The Debate: How Many Arm Isolation Exercises?
00:00:00

The video opens by posing a question: how many arm isolation exercises are necessary for maximum muscle growth? It highlights the contrasting philosophies of bodybuilders like Arnold Schwarzenegger (many exercises) and Mike Mentzer/Arthur Jones (few to zero exercises), setting the stage for a new study that aimed to settle this debate.

Study Design: Variety vs. Consistency
00:00:19

A new study compared two groups of lifters. One group trained one arm with a single biceps curl and pushdown. The other group used two different arm isolation exercises from a set of three (dumbbell curls, preacher curls, incline curls for biceps; skull crushers, French presses, kickbacks for triceps), rotating them weekly. Both groups also performed compound exercises (barbell bench presses and pulldowns).

Initial Findings: No Benefit from Variety or Increased Volume
00:01:17

After eight weeks, muscle growth was approximately 3% in both groups, suggesting that increased arm training variety did not yield additional muscle growth. Furthermore, groups that increased training volume on isolation exercises or combined increased volume with variety also showed no significantly greater growth than the control group, which performed four sets of one exercise to failure.

Important Caveats and Limitations of the Study
00:02:16

The researchers themselves noted a significant caveat: the expected additional muscle growth from the increased volume (0.9%) was too small to be detected by the Dexa scans used in the study. The study also involved only six weeks of training experience for the participants and used one-minute rest intervals with training to failure, which may have limited the effectiveness of additional sets.

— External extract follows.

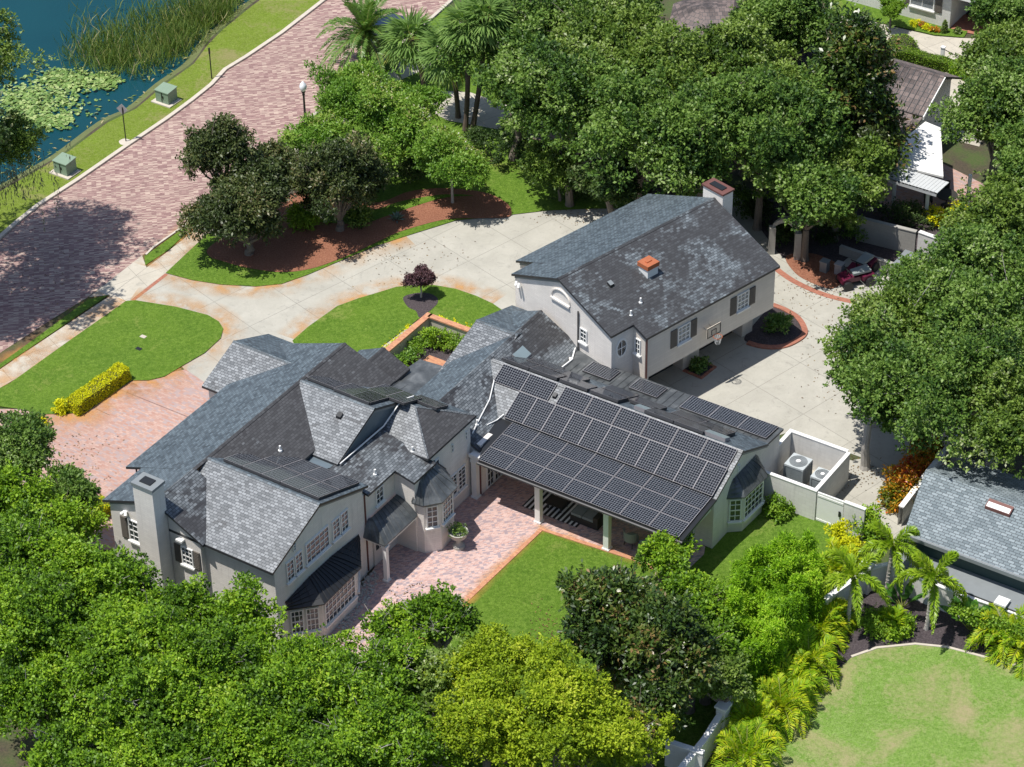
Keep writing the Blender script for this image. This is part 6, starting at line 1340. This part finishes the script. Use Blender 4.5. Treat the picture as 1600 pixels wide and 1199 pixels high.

Aligning with Existing Literature on Volume and Variety
00:03:20

The study's findings, despite their limitations, align with the broader literature. Extending volume for the same exercise beyond a certain point has diminishing returns. Multiple studies have also shown that adding excessive arm exercise variety beyond one compound and one isolation exercise offers minimal additional benefit.

Key Takeaways: Counting Compound Exercises and Optimal Variety
00:04:20

The video concludes with three main takeaways. Firstly, compound exercises absolutely count towards arm training volume, with fractional training volume being an ideal way to measure this. Secondly, while compound exercises are crucial, at least one good arm isolation exercise for both biceps and triceps is recommended to maximize muscle tension across the entire muscle length. However, further exercise variety beyond this provides minimal benefits.

Optimizing Training Volume for Muscle Growth
00:05:58

Thirdly, performing more than 4-5 sets for a single exercise, especially when training to failure with short rest intervals, yields very little additional muscle growth. It's more effective to either move that volume to a different exercise or a different training day rather than piling on more sets for the same exercise.